O Caso Dória e a ruína da democracia interna nos partidos
Em 23 de maio, um dia antes de reunião da Executiva nacional do partido, o ex-governador do Estado de São Paulo, João Doria desistiu de sua pré-candidatura para Presidente da República após resistência interna no PSDB (Partido da Social Democracia Brasileira). Em suas redes sociais, Dória afirmou que "Serenamente,
entendo que não sou a escolha da cúpula do PSDB. Aceito esta realidade com a cabeça erguida".
A pré-candidatura de João Dória havia sido anunciada em novembro de 2021, após sua vitória nas eleições prévias do partido, recebendo 53,99% dos votos dos filiados. No entanto, o ex-governador sofreu resistência interna dos líderes partidários por seus altos índices de rejeição nas pesquisas eleitorais.
Após a retirada da candidatura de Dória e votação da Executiva nacional do partido, o PSDB anunciou seu apoio à candidatura de Simone Tebet (MDB), a partir de acordo entre os partidos que prevê a indicação de candidato a vice-presidente do PSDB. Apesar de o processo de eleição prévia e desistência da pré-candidatura de João Dória ter sido ostensivamente democrática, contando com a renúncia voluntária do candidato, o caso Dória representa uma evidente violação dos princípios democráticos e da democracia intrapartidária, ignorando a decisão tomada pela maioria absoluta dos filiados ao partido de Dória como seu representante nas eleições presidenciais de 2022.
Em relação a isso, o estatuto do PSDB prevê a realização de prévias para a escolha de candidatos a cargos eletivos majoritários. Em seu artigo 2º e 3º, o estatuto também prevê expressamente a democracia interna como base, diretriz fundamental e princípio programático do partido. Por fim, em seu artigo 14, lista entre os direitos dos filiados o direito de lutar contra as violações da democracia partidária, dos princípios programáticos e das normas estatutárias do partido.
Se o partido reconhece o resultado das prévias como a escolha legítima dos filiados, regras mínimas para a realização desses procedimentos de maneira democrática devem ser seguidas.

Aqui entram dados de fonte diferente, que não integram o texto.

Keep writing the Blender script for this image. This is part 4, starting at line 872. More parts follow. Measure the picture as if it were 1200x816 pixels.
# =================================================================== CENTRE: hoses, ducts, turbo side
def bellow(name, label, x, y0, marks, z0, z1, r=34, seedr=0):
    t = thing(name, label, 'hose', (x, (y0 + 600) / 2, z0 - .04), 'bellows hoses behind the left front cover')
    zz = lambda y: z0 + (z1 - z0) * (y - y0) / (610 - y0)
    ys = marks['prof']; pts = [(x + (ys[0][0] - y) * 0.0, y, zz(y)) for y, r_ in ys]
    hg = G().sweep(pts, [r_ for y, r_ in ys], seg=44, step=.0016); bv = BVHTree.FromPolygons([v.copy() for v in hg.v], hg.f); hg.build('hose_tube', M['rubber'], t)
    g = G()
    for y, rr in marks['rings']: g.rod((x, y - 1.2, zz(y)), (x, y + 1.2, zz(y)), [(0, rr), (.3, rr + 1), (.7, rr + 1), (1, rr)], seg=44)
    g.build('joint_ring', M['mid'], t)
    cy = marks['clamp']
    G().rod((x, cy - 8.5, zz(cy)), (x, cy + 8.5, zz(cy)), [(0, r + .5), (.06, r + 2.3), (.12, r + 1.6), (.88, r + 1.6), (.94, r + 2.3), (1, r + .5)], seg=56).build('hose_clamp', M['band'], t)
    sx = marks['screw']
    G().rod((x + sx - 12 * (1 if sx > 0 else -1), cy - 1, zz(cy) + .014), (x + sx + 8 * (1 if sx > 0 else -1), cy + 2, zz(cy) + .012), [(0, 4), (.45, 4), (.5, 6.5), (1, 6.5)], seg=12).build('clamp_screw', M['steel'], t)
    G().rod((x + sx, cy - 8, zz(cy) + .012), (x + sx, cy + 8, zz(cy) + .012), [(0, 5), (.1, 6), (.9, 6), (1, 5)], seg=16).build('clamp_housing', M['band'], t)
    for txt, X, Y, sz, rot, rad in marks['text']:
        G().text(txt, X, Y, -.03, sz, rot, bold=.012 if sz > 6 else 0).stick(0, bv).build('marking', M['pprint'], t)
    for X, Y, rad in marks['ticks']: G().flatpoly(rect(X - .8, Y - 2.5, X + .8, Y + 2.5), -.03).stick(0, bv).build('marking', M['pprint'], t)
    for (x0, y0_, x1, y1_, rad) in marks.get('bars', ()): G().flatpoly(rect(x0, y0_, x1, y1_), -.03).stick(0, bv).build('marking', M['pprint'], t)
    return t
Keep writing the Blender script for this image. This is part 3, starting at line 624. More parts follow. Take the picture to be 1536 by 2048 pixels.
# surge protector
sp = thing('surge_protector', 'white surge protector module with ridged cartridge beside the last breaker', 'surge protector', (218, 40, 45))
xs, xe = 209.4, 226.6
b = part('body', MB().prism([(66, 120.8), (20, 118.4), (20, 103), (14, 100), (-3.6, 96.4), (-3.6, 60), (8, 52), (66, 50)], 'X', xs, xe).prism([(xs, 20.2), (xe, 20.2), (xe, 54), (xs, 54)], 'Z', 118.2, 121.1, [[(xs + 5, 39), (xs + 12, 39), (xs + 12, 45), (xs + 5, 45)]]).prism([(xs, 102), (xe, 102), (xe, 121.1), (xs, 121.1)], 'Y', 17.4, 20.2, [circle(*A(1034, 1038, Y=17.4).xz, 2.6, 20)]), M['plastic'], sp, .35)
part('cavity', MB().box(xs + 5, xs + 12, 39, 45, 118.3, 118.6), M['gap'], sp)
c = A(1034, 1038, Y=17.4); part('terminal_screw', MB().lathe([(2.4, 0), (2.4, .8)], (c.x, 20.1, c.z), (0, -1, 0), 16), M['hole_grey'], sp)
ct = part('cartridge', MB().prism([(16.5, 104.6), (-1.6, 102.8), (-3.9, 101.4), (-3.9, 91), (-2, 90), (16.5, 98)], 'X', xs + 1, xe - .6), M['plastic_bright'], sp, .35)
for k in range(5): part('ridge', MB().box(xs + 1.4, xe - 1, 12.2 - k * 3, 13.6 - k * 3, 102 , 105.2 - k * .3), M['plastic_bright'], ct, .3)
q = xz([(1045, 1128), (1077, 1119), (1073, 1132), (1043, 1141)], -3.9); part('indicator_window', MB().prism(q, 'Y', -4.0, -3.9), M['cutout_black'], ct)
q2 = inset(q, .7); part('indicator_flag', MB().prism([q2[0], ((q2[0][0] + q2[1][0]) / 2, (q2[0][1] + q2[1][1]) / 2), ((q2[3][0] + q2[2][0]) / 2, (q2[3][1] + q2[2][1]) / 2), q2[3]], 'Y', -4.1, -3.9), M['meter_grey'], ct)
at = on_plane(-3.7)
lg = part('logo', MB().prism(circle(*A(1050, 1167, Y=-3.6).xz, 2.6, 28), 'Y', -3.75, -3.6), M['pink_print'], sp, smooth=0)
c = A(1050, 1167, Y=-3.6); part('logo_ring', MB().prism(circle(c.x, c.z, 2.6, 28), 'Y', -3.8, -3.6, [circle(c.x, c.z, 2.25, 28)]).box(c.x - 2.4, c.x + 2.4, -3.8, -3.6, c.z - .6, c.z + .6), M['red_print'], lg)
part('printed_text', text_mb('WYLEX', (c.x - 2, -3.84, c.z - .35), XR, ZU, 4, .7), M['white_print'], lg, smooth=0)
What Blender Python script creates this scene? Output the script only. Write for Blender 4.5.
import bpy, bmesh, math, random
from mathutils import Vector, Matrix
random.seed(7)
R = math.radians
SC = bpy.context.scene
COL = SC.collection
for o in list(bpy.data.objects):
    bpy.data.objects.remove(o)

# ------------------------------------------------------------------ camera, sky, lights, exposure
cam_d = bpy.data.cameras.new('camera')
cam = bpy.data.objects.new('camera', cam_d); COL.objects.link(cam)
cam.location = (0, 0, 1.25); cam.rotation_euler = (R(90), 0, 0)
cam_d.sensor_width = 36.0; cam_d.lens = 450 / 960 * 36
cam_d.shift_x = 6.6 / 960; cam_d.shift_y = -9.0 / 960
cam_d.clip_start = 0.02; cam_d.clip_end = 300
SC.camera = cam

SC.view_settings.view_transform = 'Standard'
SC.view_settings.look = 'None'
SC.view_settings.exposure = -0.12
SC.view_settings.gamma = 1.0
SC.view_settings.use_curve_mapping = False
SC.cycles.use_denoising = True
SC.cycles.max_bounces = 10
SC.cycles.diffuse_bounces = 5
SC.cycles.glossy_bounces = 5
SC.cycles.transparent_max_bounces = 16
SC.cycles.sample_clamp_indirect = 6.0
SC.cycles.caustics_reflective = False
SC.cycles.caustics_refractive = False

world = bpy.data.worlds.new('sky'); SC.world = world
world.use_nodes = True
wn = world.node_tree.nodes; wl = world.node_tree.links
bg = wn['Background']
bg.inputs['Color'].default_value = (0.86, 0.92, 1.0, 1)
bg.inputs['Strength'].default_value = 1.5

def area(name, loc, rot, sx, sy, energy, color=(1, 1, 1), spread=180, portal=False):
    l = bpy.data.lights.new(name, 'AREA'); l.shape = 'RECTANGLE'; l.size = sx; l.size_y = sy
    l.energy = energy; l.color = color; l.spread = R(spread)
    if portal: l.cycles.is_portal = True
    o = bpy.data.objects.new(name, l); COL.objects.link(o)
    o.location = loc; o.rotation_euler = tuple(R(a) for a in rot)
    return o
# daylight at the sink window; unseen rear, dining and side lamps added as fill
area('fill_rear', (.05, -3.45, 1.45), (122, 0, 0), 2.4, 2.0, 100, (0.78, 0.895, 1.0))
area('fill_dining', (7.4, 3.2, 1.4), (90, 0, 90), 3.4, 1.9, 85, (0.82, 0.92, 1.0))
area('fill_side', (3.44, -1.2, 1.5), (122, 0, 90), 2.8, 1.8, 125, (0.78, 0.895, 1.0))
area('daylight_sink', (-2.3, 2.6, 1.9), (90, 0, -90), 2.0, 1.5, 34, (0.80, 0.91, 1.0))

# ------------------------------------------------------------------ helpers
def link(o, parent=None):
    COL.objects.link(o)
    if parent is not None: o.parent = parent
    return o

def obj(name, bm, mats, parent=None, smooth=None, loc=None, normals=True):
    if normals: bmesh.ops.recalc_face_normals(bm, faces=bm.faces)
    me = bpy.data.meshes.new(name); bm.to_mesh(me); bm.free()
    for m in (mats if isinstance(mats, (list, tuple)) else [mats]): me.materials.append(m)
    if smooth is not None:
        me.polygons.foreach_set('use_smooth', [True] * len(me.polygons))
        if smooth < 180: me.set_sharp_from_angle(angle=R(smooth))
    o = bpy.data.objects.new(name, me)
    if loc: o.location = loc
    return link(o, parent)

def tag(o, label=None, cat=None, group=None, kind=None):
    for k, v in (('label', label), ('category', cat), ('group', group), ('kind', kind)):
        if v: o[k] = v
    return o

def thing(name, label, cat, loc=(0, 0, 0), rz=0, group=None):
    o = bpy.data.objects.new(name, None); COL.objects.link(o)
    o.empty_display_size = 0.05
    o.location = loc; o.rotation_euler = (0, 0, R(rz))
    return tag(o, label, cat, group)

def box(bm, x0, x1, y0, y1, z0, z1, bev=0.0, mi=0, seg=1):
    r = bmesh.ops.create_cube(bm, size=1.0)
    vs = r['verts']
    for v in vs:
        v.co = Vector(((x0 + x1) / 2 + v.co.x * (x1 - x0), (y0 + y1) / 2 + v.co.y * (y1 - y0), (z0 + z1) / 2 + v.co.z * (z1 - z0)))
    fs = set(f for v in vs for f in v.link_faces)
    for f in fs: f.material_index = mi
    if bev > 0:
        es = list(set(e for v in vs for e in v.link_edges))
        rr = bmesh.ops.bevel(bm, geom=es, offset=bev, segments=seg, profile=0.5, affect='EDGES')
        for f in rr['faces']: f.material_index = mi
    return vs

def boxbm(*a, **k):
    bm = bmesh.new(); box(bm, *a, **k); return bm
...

A pressão dos dirigentes do PSDB pela não candidatura de João Dória, manifestada tanto nas alterações ao processo de prévias realizados pela Executiva em novembro de 2021 como nos recentes acontecimentos que levaram à desistência do candidato, deve ser encarada como desrespeito aos direitos dos filiados ao PSDB de manifestação e participação no partido.
É absurdo, portanto, o silêncio dos filiados e da sociedade brasileira frente à fragilização da democracia e do respeito aos princípios democráticos dentro do âmbito do partido, de modo que os filiados, apesar de terem se manifestado pelo desejo de ver a candidatura de João Dória à presidência da república, veem o partido, que deveria ser seu órgão representativo no regime democrático, apoiando a candidatura de outra candidata, que não necessariamente seria sua escolha e que não representa seus ideais, sendo inclusive de outro partido e, portanto, apoiando ideias distintas definidas por meio de decisões das quais não participam os filiados
ao PSDB.
Dessa forma, é necessário melhorar os arranjos intra-democráticos dos partidos políticos de forma a proteger os direitos dos filiados, sob pena de que os partidos percam sua função representativa e acabem por corroer a própria democracia, transformando-a em um mero jogo de elites partidárias e econômicas que disputam falsamente o poder em um palco que propõe-se a ser democrático.
Antonio Carlos Freitas Junior
Antonio Carlos de Freitas Junior, advogado sócio fundador da A.C. Freitas Advogados, foi assessor parlamentar na Câmara dos Deputados e formado em Direito pela Universidade de São Paulo (FDUSP), onde também cursou o Mestrado e atualmente cursa o Doutorado em Direito Constitucional. Além disso, possui Pós-Graduação em Direito Constitucional e Processo Constitucional pelo IDP/SP. É autor de obras jurídicas, palestrante e professor de Direito Constitucional.